(Short exercise): Go through the material and pull out every line with the string "Measure" in it.

━━━━━ The input ━━━━━

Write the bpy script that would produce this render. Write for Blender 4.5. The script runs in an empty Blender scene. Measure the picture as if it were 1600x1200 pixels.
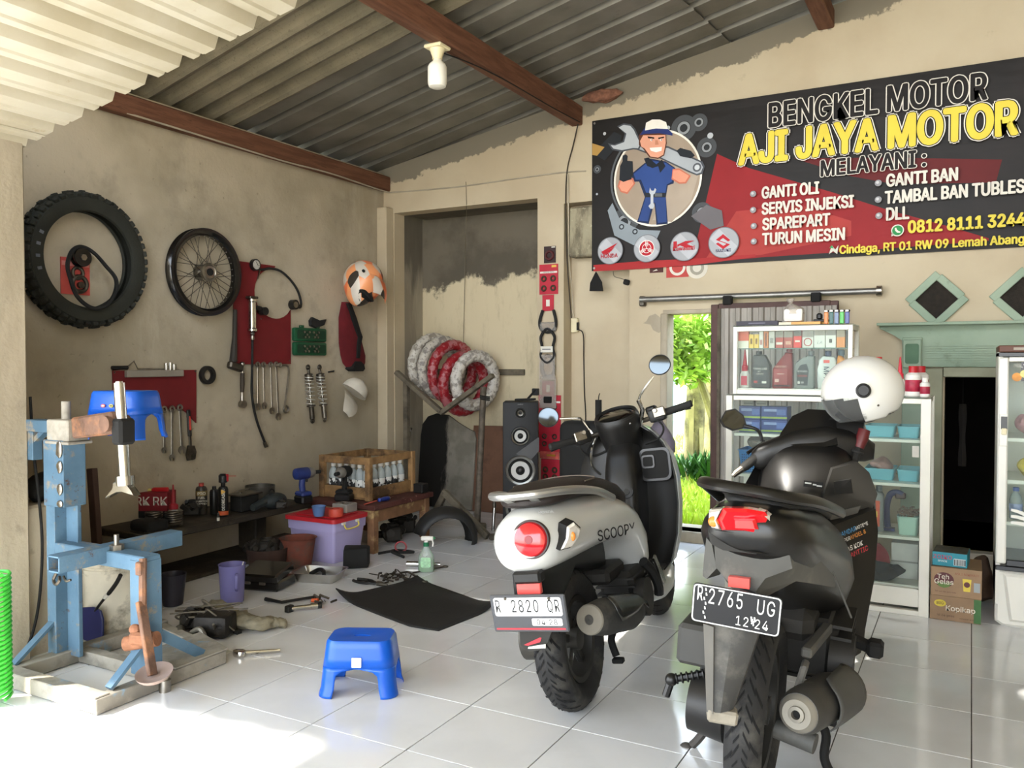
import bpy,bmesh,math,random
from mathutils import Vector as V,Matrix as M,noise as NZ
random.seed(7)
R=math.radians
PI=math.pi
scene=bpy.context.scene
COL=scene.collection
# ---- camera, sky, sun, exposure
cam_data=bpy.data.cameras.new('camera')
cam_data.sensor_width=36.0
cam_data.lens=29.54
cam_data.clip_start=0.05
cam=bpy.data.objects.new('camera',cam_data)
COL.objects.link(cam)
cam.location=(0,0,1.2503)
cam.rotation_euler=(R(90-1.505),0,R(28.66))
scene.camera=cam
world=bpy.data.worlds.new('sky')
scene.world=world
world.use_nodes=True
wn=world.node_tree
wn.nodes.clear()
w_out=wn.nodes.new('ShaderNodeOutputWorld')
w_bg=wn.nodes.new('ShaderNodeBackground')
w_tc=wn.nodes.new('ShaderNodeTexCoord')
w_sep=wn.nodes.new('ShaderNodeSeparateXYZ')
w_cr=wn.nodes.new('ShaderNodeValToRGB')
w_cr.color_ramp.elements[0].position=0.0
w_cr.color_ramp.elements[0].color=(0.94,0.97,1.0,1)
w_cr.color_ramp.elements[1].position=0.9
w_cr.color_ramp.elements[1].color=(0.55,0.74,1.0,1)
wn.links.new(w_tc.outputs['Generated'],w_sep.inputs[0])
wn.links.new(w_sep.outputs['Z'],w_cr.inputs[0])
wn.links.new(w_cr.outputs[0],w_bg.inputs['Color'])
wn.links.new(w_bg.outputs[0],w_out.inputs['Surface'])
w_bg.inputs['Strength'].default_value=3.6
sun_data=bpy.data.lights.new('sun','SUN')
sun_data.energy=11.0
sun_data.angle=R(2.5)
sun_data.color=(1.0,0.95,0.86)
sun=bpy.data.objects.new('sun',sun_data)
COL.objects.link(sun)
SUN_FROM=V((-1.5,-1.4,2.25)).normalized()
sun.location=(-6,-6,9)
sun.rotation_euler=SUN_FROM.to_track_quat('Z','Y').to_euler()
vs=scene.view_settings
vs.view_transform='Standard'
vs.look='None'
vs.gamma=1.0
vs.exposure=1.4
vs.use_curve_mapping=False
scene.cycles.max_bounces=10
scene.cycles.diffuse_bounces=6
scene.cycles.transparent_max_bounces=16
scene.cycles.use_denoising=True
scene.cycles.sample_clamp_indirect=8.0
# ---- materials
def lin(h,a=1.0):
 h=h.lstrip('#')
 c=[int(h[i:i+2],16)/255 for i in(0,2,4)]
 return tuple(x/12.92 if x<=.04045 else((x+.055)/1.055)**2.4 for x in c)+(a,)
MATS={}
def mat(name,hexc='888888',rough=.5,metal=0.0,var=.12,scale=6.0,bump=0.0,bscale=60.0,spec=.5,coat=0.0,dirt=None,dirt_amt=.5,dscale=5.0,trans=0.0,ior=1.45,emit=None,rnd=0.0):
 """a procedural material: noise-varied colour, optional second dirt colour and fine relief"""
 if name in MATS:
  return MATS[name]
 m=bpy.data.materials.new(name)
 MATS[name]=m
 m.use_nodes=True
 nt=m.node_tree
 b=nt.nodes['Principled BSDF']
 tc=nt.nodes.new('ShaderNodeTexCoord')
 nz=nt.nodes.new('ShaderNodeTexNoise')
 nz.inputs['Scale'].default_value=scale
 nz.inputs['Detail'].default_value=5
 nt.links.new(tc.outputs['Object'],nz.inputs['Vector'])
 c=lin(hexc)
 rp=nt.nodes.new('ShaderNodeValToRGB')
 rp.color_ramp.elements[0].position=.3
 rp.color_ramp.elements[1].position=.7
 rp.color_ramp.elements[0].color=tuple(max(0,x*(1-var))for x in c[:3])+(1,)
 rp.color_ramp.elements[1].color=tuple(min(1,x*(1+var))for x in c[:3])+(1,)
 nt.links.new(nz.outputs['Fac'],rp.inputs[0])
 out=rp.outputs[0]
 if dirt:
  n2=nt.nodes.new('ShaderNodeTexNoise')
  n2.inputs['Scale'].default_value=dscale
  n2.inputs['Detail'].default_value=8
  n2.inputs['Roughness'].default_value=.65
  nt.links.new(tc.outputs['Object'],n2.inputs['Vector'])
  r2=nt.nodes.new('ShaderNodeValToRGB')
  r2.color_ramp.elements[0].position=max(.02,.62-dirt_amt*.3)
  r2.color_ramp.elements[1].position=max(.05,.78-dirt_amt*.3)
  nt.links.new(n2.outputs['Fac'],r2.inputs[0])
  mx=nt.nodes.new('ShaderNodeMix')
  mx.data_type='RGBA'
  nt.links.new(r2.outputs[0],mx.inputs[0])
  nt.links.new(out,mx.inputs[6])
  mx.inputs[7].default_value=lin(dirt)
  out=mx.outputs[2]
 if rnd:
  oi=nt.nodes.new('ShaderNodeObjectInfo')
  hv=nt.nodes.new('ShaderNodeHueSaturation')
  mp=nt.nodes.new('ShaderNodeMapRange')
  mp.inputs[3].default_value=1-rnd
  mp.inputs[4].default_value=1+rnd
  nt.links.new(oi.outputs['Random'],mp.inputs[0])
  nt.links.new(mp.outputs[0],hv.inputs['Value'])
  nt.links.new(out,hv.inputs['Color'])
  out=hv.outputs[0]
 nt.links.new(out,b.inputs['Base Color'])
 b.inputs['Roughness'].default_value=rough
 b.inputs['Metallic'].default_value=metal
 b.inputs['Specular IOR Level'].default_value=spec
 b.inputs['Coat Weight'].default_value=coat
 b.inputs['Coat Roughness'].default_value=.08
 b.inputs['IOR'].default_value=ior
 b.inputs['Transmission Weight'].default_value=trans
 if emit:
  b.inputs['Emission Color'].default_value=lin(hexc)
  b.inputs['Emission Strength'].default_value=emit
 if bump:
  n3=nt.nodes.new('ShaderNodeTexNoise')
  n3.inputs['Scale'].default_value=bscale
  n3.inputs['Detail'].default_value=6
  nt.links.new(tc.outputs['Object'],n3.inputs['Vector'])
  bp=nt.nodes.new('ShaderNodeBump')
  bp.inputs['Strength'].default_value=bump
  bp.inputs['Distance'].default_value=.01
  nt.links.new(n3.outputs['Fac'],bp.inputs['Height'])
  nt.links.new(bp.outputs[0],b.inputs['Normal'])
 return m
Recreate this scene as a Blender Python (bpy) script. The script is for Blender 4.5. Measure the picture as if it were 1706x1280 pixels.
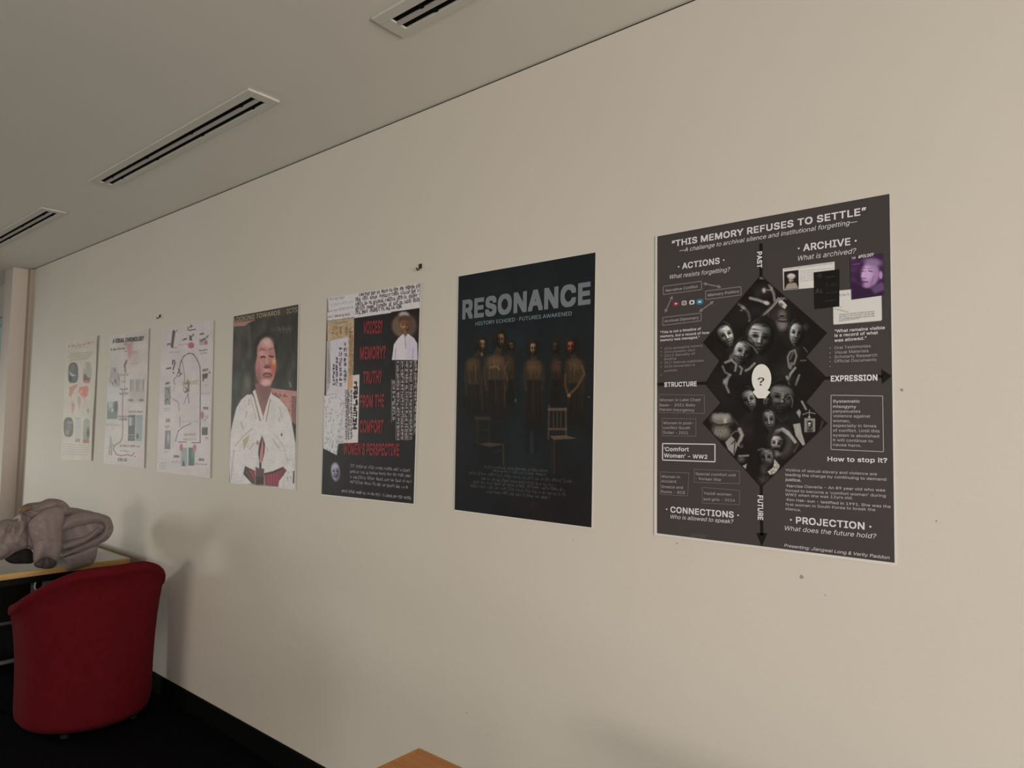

━━━━━

(Written reply):
Write the bpy script that would produce this render. Write for Blender 4.5. The script runs in an empty Blender scene. Measure the picture as if it were 1600x1200 pixels.
Recreate this scene as a Blender Python (bpy) script. The script is for Blender 4.5. Measure the picture as if it were 1706x1280 pixels.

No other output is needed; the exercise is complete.